VOCABULAIRE. « Schottenfreude », de Ben Schott

Manquerait-il des mots dans la langue ? Le bon sens nous le souffle tous les jours. Ne dit-on pas : « Il n’y a pas de mot pour décrire l’horreur de la situation… » ? Ce qui n’est pas clair, en revanche, c’est si la carence en vocabulaire est une bonne ou une mauvaise chose. Quand c’est le bonheur, on semble le regretter, et quand c’est l’horreur, on est bien content que les mots n’y touchent pas.

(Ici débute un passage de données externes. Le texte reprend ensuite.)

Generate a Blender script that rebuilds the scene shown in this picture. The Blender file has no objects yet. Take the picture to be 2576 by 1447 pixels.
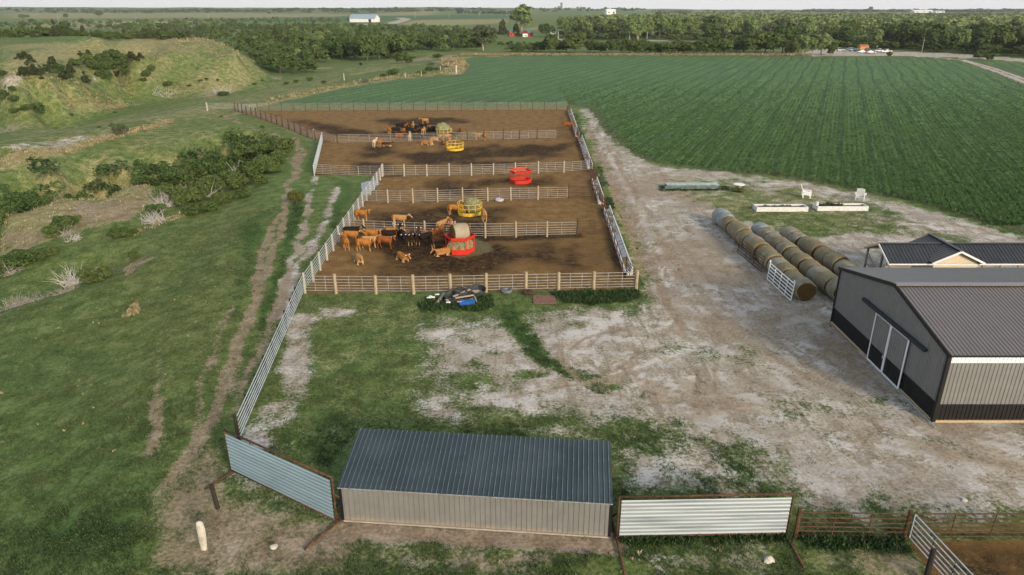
import bpy, bmesh, math, random
import numpy as np
from mathutils import Vector, Matrix

S = bpy.context.scene
COL = S.collection
R = math.radians
random.seed(7)
rng = np.random.default_rng(7)

# ------------------------------------------------------------------ camera
FPX, HY, CH = 1760.0, 20.0, 22.3          # focal length and horizon in a 2576 px wide frame, camera height in m
TH = math.atan((723.5 - HY) / FPX)
SN, CN = math.sin(TH), math.cos(TH)
cam_d = bpy.data.cameras.new('camera')
cam = bpy.data.objects.new('camera', cam_d)
COL.objects.link(cam)
cam.location = (0, 0, CH)
cam.rotation_euler = (math.pi / 2 - TH, 0, 0)
cam_d.sensor_width = 36
cam_d.lens = 36 * FPX / 2576
cam_d.clip_start = 0.5
cam_d.clip_end = 30000
S.camera = cam

# ------------------------------------------------------------------ world, sun, exposure
SUN_EL, SUN_AZ = R(21), R(147)             # azimuth clockwise from +Y: low, behind the camera and to the right
w = bpy.data.worlds.new('World')
S.world = w
w.use_nodes = True
nt = w.node_tree
bg = nt.nodes['Background']
sky = nt.nodes.new('ShaderNodeTexSky')
sky.sky_type = 'NISHITA'
sky.sun_disc = False
sky.sun_elevation = SUN_EL
sky.sun_rotation = SUN_AZ
sky.air_density = 1.0
sky.dust_density = 4.0
sky.ozone_density = 1.0
wtc = nt.nodes.new('ShaderNodeTexCoord')          # thin high overcast over the sky, palest low down
wsx = nt.nodes.new('ShaderNodeSeparateXYZ')
nt.links.new(wtc.outputs['Generated'], wsx.inputs[0])
wcr = nt.nodes.new('ShaderNodeValToRGB')
nt.links.new(wsx.outputs[2], wcr.inputs[0])
e = wcr.color_ramp.elements
e[0].position = 0.0; e[0].color = (.98, .98, .98, 1)
e[1].position = 0.06; e[1].color = (.88, .90, .92, 1)
k_ = e.new(0.5); k_.color = (.44, .49, .545, 1)
k_ = e.new(1.0); k_.color = (.35, .41, .48, 1)
bg.inputs[1].default_value = 0.06
nt.links.new(sky.outputs[0], bg.inputs[0])
veil = nt.nodes.new('ShaderNodeBackground')
nt.links.new(wcr.outputs[0], veil.inputs[0])
veil.inputs[1].default_value = 0.68
wadd = nt.nodes.new('ShaderNodeAddShader')
nt.links.new(bg.outputs[0], wadd.inputs[0]); nt.links.new(veil.outputs[0], wadd.inputs[1])
nt.links.new(wadd.outputs[0], nt.nodes['World Output'].inputs[0])
sd = bpy.data.lights.new('sun', 'SUN')
sd.energy = 2.6
sd.angle = R(11)
sd.color = (1.0, 0.85, 0.64)
sun = bpy.data.objects.new('sun', sd)
COL.objects.link(sun)
sdir = Vector((math.sin(SUN_AZ) * math.cos(SUN_EL), math.cos(SUN_AZ) * math.cos(SUN_EL), math.sin(SUN_EL)))
sun.rotation_euler = sdir.to_track_quat('Z', 'Y').to_euler()
sun.location = (0, 0, 60)
S.view_settings.view_transform = 'Standard'
S.view_settings.look = 'None'
S.view_settings.gamma = 1
S.view_settings.exposure = 0.50

# ------------------------------------------------------------------ helpers: picture <-> place
def ray(u, v):
    a = (u - 1288) / FPX
    b = (723.5 - v) / FPX
    return (a, CN + b * SN, -SN + b * CN)

def G(u, v, z=0.0):
    d = ray(u, v)
    t = (z - CH) / d[2]
    return Vector((d[0] * t, d[1] * t, z))

def zat(u, v, X, Y):
    d = ray(u, v)
    return CH + Y * d[2] / d[1]

def hashn(ix, iy, seed):
    n = (ix.astype(np.int64) * 374761393 + iy.astype(np.int64) * 668265263 + seed * 974634777) & 0x7fffffff
    n = ((n ^ (n >> 13)) * 1274126177) & 0x7fffffff
    n = n ^ (n >> 16)
    return (n & 0xffff) / 65535.0

def vnoise(x, y, seed=0):
    ix, iy = np.floor(x), np.floor(y)
    fx, fy = x - ix, y - iy
    fx = fx * fx * (3 - 2 * fx)
    fy = fy * fy * (3 - 2 * fy)
    a = hashn(ix, iy, seed); b = hashn(ix + 1, iy, seed)
    c = hashn(ix, iy + 1, seed); d = hashn(ix + 1, iy + 1, seed)
    return (a * (1 - fx) + b * fx) * (1 - fy) + (c * (1 - fx) + d * fx) * fy

def fbm(x, y, sc, seed=0, octv=4, gain=0.55):
    t = 0.0; amp = 1.0; tot = 0.0
    for o in range(octv):
        t = t + amp * vnoise(x * sc, y * sc, seed + o * 17)
        tot += amp
        amp *= gain
        sc *= 2.03
    return t / tot - 0.5

def sstep(a, b, x):
    t = np.clip((x - a) / (b - a), 0, 1)
    return t * t * (3 - 2 * t)

# ------------------------------------------------------------------ terrain height
ANCH = [  # u, v, z : points read off the photograph with an estimate of their height
 (0,1447,-1.2),(150,1447,-.6),(330,1447,-.1),(0,1250,-1.6),(150,1200,-1.0),(330,1200,-.3),(0,1050,-2.0),(150,1020,-1.5),(300,1000,-.9),(430,1000,-.3),
 (0,900,-2.6),(150,860,-2.2),(300,840,-1.5),(430,820,-.9),(520,800,-.4),(0,815,-2.9),(100,775,-2.6),(200,730,-2.3),(300,690,-2.0),(380,655,-1.6),
 (430,700,-1.3),(500,700,-.9),(580,700,-.4),(450,640,-1.4),(540,620,-1.0),(620,600,-.3),(640,540,-.5),(690,480,-.3),
 (0,775,-4.2),(80,740,-4.1),(150,712,-3.9),(230,685,-3.6),(300,665,-3.0),
 (40,715,-3.4),(120,660,-3.0),(200,632,-2.6),(300,605,-2.1),(400,580,-1.7),(500,556,-1.4),(600,515,-1.1),(660,470,-.8),(710,430,-.6),
 (20,700,-3.6),(100,645,-2.9),(180,612,-2.6),(280,583,-2.2),(370,560,-1.8),(470,530,-1.5),(560,506,-1.2),(640,455,-.9),(700,410,-.7),
 (0,640,-9.2),(90,594,-9.2),(200,566,-9.0),(300,545,-8.8),(400,518,-8.4),(490,490,-7.8),(580,455,-7.0),(650,418,-5.4),(700,392,-3.4),
 (0,560,-4.6),(100,530,-4.2),(160,500,-3.4),(230,515,-4.6),(300,480,-3.8),(380,470,-4.4),(460,440,-4.2),(520,400,-2.4),(600,375,-1.6),(680,358,-.5),
 (0,480,-2.4),(150,450,-2.0),(300,420,-1.8),(420,390,-1.2),(540,350,-.5),(640,335,-.1),
 (0,420,-.6),(150,400,-.5),(300,365,-.3),(430,330,-.1),(560,300,0),(0,392,-.2),(150,368,0),(290,345,.1),(400,305,.1),(500,282,0),(560,272,0),
 (0,372,.8),(100,358,.8),(200,342,.7),(290,325,.6),(390,292,.3),(500,268,0),
 (0,345,-5.0),(100,335,-5.4),(200,320,-5.6),(300,298,-5.6),(400,275,-5.4),(480,258,-4.6),(560,246,-3.6),
 (0,315,-6.2),(100,308,-6.4),(200,298,-6.4),(300,275,-6.4),(380,258,-6.4),(460,252,-6.0),(560,236,-5.0),(640,216,-4.6),(700,205,-3.6),
 (0,270,-3.5),(80,262,-2.0),(180,262,-3.4),(260,258,-5.0),(310,240,-5.8),
 (0,230,1.0),(70,222,2.5),(150,222,1.2),(220,236,-2.0),(270,250,-4.6),
 (0,206,3.6),(60,196,4.6),(120,194,4.4),(180,206,2.4),(240,222,-1.0),(290,238,-4.4),
 (100,184,4.4),(180,186,3.6),(230,196,1.2),(270,208,-1.6),(310,222,-4.2),(200,170,4.6),(250,172,2.4),(290,188,-1.8),(320,205,-4.0),(300,160,1.5),(330,175,-2.2),(345,200,-4.4),
 (345,222,-5.4),(400,238,-5.2),(470,240,-5.4),(560,226,-4.6),(640,205,-4.4),
 (360,180,.2),(430,195,-.8),(520,200,-1.4),(600,190,-2.6),(650,186,-3.8),(380,150,5.0),(450,160,3.4),(530,165,2.4),(600,165,.6),(640,172,-2.2),
 (360,138,6.6),(430,128,7.4),(500,119,7.8),(560,112,7.8),(590,124,7.6),(620,145,3.4),
 (0,160,6.0),(120,155,6.4),(250,145,7.0),(0,130,8.0),(150,122,8.6),(300,120,9.0),(420,112,8.4),(0,106,9.2),(120,101,9.6),(250,98,10),(400,97,9.0),(500,101,8.6),(550,107,8.1),
 (300,142,6.6),(330,148,5.6),(350,142,6.6),(270,146,6.6),(240,150,6.2),(330,128,8.4),(220,128,8.2),(370,118,9.3),(300,108,9.6),(100,112,8.9),(440,104,8.6),(500,108,8.4),
 (700,190,-5.0),(760,176,-5.0),(820,168,-4.8),(900,160,-4.4),(980,150,-3.6),(1060,142,-2.6),(680,165,-5),(760,150,-5),(880,140,-4.5),(1000,132,-3),
 (720,222,-2.4),(800,205,-2.6),(880,192,-2.2),(960,178,-1.8),(1040,165,-1.4),(1110,152,-.8),(760,232,-.6),(860,214,-.8),(960,200,-.7),(1080,192,-.3),
]
AP = np.array([[G(u, v, z).x, G(u, v, z).y, z] for u, v, z in ANCH])
for yy in (18, 28, 40, 55, 70, 90, 110, 130, 150, 170, 200, 240, 280, 320, 360):  # the flat ground on the right
    for xx in (-12, 10):
        AP = np.vstack([AP, [xx, yy, 0.0]])
for yy, xx, zz in ((460, -120, 0), (460, -200, 1), (480, -330, 2), (520, -60, -2), (400, -60, -3), (420, 0, -1), (400, -330, 9), (300, -330, 9), (200, -260, 2), (120, -140, -1), (60, -80, -3), (30, -60, -3), (10, -40, -1.5), (10, -15, 0), (-40, -30, 0)):
    AP = np.vstack([AP, [xx, yy, zz]])

def warp(x, y):
    q = np.maximum(y, -10) + 22
    return x / q * 3.0, np.log(q) * 2.2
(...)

Ben Schott – célèbre pour ses miscellanées farfelues – a décidé d’empoigner ce manque à la racine et de fabriquer 120 « mots allemands pour la condition humaine ». Pourquoi l’allemand ? Parce que cette langue permet de créer des concepts « qui nous manquent » par combinaison de termes. Ainsi, le mot « Mahlneid », composé de « repas » et « envie », serait bien utile pour désigner cette tendance que nous avons, au restaurant, à choisir nos plats en fonction de ceux du voisin. Ou la « Witzfindungsstörung », « l’incapacité de se remémorer des histoires drôles », qui, précise Schott dans une des longues notes qui commentent chacune de ses inventions, n’est pas si grave, car « raconter une blague est un acte agressif ». Eric Loret

LE SOUS-SOL

« Schottenfreude. Il y a un mot pour tout », de Ben Schott, traduit de l’anglais par Danielle Orhan, Le Sous-sol, 96 pages, 15 €.